When I was in high school, I had a Lit teacher who promoted free-writing. We were to bring a composition book with us to class and spend the first ten minutes or so of class writing down anything that came to mind… with no attention to punctuation or capitalization… just write whatever was on your mind. I found this freeing and meditative. The teacher wouldn’t read it, and only checked that we’d done the writing and so it was peaceful and productive.
Despite being a writer, I have only rarely engaged in free-writing. Instead, I guess I thrive in free-telling, or “walking in the wilds of my mind’s eye” as I refer to it. I build stories in my head, experiencing them as the protagonist, or an onlooker, or simply as the background. It unfolds seemingly without my direction or contribution, arranging and retelling itself as this new reality coalesces.

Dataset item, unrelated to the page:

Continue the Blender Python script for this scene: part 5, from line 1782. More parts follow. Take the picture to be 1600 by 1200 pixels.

I like your exercise, Pete. It would be fun to do that with the Squid Gang. They all attend the same gallery show… and Mouse thinks the work is inane. Grace sees the morbid aspects of the show. Ryan sees the contrasts and human commentary, Randie sees the color relationships… etc.
Hadda dodge that in high school—I wound up writing out semi-poetic passages from the SF books I was reading. A couple of quotes from a C. M. Kornbluth story raised a few eyebrows, though.

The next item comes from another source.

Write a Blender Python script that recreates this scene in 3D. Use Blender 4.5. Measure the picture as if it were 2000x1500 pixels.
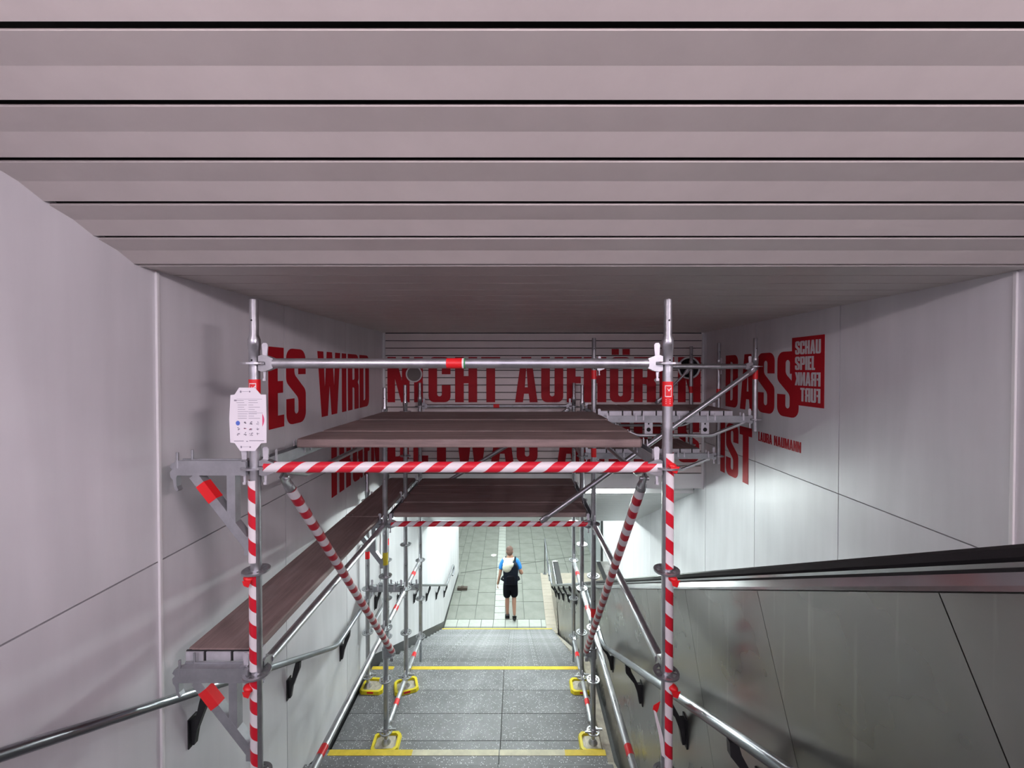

RN… but that would be within the exercise… whatever floats into your head… you write it down and that will often lead to lines of thinking and revelation, whatever that maybe. It’s more for you than for anyone else.
No, they specified it was supposed to be your own thoughts. But I was thinking them when I wrote them out by hand.
I often have song lyrics in my head. But it’s in MY head! If that’s what’s in there…
“Drain” will give you a smirk, but try image google-ing “boring oregon city”.
Yep, it’s really a sign.
Hahahahahahah!
I generally avoided free writing because I rarely have only one train of thought going on in my head, and trying to write one or another out just jumbles up the whole thing after a few sentences. Because of the way I tended to skip thoughts mid sentence the few times my teachers insisted I do this, I almost got taken out of school for mental issues. they thought I might be schizoid, as opposed to just very easily distracted and paying no attention to what I was actually doing!
REeeeally… wow, that’s interesting. I would think that the forced channeling would have helped. But all brains are not created equal… sometimes, the establishment treats people like they should be…. and they just aren’t.